> Data lines
------------------------------------------------------------------------
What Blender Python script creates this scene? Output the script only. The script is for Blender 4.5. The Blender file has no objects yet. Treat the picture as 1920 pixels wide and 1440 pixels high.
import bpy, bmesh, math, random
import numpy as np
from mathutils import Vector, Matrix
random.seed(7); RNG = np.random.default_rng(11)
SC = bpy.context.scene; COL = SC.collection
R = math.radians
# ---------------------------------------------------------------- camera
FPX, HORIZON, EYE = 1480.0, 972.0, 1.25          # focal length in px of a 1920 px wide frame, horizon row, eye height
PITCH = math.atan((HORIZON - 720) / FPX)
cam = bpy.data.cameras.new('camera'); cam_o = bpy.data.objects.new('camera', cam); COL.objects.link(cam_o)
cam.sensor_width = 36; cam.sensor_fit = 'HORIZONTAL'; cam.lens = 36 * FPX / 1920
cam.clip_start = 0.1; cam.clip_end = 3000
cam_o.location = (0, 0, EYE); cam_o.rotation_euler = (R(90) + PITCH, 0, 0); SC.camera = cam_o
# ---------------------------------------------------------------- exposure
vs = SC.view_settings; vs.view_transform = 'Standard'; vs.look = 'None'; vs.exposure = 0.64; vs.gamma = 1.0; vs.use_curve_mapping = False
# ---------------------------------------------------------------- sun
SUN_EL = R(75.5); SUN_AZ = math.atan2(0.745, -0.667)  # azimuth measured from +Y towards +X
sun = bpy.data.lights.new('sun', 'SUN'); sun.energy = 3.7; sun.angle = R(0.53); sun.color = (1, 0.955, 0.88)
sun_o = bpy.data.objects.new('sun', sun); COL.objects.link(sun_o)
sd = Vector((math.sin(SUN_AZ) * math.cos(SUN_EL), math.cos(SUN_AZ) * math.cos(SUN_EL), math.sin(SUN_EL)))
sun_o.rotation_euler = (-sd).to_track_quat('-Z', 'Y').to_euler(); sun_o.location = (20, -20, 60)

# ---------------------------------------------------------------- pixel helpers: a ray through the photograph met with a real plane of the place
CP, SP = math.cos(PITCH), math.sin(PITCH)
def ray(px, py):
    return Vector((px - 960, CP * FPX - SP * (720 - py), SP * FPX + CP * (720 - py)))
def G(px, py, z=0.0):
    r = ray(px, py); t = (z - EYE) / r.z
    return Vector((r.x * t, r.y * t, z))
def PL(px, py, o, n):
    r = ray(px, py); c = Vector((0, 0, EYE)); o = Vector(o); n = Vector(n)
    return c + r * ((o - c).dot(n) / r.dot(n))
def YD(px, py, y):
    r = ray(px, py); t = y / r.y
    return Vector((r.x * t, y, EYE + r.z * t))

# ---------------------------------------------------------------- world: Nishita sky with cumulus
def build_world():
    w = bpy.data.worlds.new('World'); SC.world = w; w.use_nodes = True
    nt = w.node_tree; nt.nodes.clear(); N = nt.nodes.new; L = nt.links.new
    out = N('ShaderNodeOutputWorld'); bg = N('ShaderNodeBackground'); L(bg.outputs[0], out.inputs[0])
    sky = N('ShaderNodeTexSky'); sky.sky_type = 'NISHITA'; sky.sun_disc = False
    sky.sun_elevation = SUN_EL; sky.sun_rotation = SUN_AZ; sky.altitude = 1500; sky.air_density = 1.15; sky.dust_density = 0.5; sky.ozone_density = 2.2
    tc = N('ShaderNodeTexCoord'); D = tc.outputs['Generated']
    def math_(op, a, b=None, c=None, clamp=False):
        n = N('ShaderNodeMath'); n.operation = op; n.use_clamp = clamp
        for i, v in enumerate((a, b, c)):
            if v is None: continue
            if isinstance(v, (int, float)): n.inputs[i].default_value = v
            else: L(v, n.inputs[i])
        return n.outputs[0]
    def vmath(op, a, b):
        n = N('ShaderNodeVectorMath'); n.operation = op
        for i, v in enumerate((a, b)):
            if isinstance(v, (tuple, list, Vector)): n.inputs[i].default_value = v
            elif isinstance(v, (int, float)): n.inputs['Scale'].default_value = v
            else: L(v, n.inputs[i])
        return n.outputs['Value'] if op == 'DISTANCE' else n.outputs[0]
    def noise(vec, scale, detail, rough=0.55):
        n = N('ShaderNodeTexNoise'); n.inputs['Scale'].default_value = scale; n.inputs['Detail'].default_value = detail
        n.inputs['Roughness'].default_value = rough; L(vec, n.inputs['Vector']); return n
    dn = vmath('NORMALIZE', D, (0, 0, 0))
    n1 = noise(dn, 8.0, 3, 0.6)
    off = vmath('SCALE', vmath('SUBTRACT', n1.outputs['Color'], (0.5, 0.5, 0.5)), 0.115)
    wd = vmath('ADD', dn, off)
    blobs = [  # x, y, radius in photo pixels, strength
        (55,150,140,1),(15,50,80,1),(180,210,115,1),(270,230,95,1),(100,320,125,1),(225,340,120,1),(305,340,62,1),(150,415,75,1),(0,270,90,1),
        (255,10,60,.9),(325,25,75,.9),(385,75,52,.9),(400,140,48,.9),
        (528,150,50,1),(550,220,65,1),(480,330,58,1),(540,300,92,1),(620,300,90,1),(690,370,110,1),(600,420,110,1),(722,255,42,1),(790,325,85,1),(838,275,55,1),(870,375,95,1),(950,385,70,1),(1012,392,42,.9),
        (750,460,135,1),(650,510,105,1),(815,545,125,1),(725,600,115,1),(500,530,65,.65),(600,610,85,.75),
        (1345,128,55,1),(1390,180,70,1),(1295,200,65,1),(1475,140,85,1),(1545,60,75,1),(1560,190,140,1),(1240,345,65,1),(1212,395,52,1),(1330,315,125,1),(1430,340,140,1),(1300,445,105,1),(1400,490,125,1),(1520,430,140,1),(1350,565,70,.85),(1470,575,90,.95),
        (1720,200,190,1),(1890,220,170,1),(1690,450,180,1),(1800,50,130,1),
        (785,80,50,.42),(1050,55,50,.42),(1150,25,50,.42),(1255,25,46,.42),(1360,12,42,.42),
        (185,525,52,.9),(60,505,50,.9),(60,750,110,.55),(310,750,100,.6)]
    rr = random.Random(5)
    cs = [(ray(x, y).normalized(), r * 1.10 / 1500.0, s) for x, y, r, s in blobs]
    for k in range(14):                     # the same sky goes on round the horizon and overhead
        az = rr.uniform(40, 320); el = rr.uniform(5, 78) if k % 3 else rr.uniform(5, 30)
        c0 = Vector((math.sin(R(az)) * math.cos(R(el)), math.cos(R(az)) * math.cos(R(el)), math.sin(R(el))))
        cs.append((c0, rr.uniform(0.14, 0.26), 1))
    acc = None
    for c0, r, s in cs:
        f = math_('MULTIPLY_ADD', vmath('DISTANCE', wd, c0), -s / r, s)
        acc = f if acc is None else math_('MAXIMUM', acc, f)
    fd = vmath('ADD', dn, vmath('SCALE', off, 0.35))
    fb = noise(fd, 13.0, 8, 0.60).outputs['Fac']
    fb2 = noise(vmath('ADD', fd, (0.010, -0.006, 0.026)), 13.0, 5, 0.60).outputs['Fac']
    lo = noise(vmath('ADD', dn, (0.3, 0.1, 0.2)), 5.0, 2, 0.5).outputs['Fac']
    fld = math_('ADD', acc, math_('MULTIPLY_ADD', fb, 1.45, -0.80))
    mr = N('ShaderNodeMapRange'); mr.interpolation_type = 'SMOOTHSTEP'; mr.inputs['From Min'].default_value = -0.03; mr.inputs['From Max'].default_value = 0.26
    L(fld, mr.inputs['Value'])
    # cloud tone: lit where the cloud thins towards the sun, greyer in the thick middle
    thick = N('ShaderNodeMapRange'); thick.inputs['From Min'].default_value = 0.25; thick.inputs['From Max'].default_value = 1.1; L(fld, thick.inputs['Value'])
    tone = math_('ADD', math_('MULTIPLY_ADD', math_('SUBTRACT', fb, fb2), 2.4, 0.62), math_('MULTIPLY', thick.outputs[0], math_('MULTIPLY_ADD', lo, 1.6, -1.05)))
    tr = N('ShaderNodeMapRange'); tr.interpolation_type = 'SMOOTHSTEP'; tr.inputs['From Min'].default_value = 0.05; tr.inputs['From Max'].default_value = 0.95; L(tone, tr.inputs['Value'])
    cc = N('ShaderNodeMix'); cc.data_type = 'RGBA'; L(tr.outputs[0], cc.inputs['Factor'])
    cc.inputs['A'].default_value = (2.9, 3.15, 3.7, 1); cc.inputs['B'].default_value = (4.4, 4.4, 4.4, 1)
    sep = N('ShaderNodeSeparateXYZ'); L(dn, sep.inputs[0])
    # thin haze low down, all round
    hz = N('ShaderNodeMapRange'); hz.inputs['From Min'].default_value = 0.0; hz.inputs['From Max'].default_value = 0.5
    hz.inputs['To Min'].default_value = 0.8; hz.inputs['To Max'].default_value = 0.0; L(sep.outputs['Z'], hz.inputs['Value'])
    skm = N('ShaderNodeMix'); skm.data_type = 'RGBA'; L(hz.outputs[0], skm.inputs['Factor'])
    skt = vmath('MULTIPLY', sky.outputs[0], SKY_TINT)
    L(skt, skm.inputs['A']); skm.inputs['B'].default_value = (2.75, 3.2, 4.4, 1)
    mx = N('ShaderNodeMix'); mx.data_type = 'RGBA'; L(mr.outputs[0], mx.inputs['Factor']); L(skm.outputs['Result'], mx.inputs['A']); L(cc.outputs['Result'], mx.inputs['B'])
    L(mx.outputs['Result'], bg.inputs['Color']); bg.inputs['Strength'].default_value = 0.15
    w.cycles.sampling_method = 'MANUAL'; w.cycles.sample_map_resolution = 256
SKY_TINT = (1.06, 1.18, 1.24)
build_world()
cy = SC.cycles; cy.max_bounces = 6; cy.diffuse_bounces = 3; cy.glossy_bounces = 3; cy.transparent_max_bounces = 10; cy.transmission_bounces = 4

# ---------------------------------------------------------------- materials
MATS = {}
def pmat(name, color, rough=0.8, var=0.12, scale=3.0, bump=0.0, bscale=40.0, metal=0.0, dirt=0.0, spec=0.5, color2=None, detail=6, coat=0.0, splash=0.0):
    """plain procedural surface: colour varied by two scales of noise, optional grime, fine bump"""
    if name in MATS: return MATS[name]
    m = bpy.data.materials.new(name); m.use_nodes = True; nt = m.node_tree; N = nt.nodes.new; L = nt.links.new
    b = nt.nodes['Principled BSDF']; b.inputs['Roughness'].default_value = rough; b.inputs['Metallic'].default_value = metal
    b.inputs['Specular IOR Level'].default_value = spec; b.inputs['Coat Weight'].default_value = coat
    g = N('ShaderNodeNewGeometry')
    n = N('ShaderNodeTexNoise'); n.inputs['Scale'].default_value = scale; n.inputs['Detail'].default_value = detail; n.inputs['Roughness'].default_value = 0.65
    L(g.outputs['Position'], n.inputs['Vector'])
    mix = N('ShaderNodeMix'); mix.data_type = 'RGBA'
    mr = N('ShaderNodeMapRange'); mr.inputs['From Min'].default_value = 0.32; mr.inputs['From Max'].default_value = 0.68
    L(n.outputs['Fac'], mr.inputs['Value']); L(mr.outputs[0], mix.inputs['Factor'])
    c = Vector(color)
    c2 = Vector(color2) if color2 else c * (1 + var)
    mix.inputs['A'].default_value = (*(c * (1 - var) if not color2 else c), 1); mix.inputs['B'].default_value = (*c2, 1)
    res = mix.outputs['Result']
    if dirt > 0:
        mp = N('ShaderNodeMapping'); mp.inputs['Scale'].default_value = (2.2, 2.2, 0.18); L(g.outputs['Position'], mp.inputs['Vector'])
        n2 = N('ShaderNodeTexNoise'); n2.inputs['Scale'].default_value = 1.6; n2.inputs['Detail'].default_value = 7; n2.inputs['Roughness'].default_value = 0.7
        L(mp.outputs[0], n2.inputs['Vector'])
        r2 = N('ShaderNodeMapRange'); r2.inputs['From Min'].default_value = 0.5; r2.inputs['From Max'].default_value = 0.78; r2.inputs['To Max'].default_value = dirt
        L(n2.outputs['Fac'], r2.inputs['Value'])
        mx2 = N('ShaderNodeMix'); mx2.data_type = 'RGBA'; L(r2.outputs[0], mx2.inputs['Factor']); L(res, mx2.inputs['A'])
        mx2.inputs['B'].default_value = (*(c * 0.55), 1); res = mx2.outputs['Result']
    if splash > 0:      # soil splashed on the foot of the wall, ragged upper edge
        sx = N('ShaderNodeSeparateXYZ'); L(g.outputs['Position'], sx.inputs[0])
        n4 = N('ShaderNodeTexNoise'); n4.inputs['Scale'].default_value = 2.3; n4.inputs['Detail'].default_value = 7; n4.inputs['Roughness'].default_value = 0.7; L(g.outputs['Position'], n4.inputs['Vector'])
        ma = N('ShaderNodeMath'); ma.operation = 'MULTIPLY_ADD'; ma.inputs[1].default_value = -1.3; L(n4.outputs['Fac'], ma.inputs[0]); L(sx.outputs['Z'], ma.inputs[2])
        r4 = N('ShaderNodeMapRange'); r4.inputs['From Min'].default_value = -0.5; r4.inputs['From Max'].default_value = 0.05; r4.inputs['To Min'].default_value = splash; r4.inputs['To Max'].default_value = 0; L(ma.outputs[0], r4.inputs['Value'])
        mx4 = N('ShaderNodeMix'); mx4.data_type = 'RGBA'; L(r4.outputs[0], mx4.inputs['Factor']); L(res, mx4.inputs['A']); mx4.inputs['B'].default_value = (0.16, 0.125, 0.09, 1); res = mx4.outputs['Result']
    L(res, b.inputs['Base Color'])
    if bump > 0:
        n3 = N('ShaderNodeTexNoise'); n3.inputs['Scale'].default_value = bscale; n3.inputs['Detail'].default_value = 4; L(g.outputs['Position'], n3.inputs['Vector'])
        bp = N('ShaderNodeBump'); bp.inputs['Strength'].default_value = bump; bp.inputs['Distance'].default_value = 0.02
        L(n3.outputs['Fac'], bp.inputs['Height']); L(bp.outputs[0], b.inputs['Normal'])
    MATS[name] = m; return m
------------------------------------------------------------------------
> Given exercise
Only the lines from the start of the data to the line holding "(20, -20, 60)" are wanted; return them exactly, both ends included.

> Expected output
What Blender Python script creates this scene? Output the script only. The script is for Blender 4.5. The Blender file has no objects yet. Treat the picture as 1920 pixels wide and 1440 pixels high.
import bpy, bmesh, math, random
import numpy as np
from mathutils import Vector, Matrix
random.seed(7); RNG = np.random.default_rng(11)
SC = bpy.context.scene; COL = SC.collection
R = math.radians
# ---------------------------------------------------------------- camera
FPX, HORIZON, EYE = 1480.0, 972.0, 1.25          # focal length in px of a 1920 px wide frame, horizon row, eye height
PITCH = math.atan((HORIZON - 720) / FPX)
cam = bpy.data.cameras.new('camera'); cam_o = bpy.data.objects.new('camera', cam); COL.objects.link(cam_o)
cam.sensor_width = 36; cam.sensor_fit = 'HORIZONTAL'; cam.lens = 36 * FPX / 1920
cam.clip_start = 0.1; cam.clip_end = 3000
cam_o.location = (0, 0, EYE); cam_o.rotation_euler = (R(90) + PITCH, 0, 0); SC.camera = cam_o
# ---------------------------------------------------------------- exposure
vs = SC.view_settings; vs.view_transform = 'Standard'; vs.look = 'None'; vs.exposure = 0.64; vs.gamma = 1.0; vs.use_curve_mapping = False
# ---------------------------------------------------------------- sun
SUN_EL = R(75.5); SUN_AZ = math.atan2(0.745, -0.667)  # azimuth measured from +Y towards +X
sun = bpy.data.lights.new('sun', 'SUN'); sun.energy = 3.7; sun.angle = R(0.53); sun.color = (1, 0.955, 0.88)
sun_o = bpy.data.objects.new('sun', sun); COL.objects.link(sun_o)
sd = Vector((math.sin(SUN_AZ) * math.cos(SUN_EL), math.cos(SUN_AZ) * math.cos(SUN_EL), math.sin(SUN_EL)))
sun_o.rotation_euler = (-sd).to_track_quat('-Z', 'Y').to_euler(); sun_o.location = (20, -20, 60)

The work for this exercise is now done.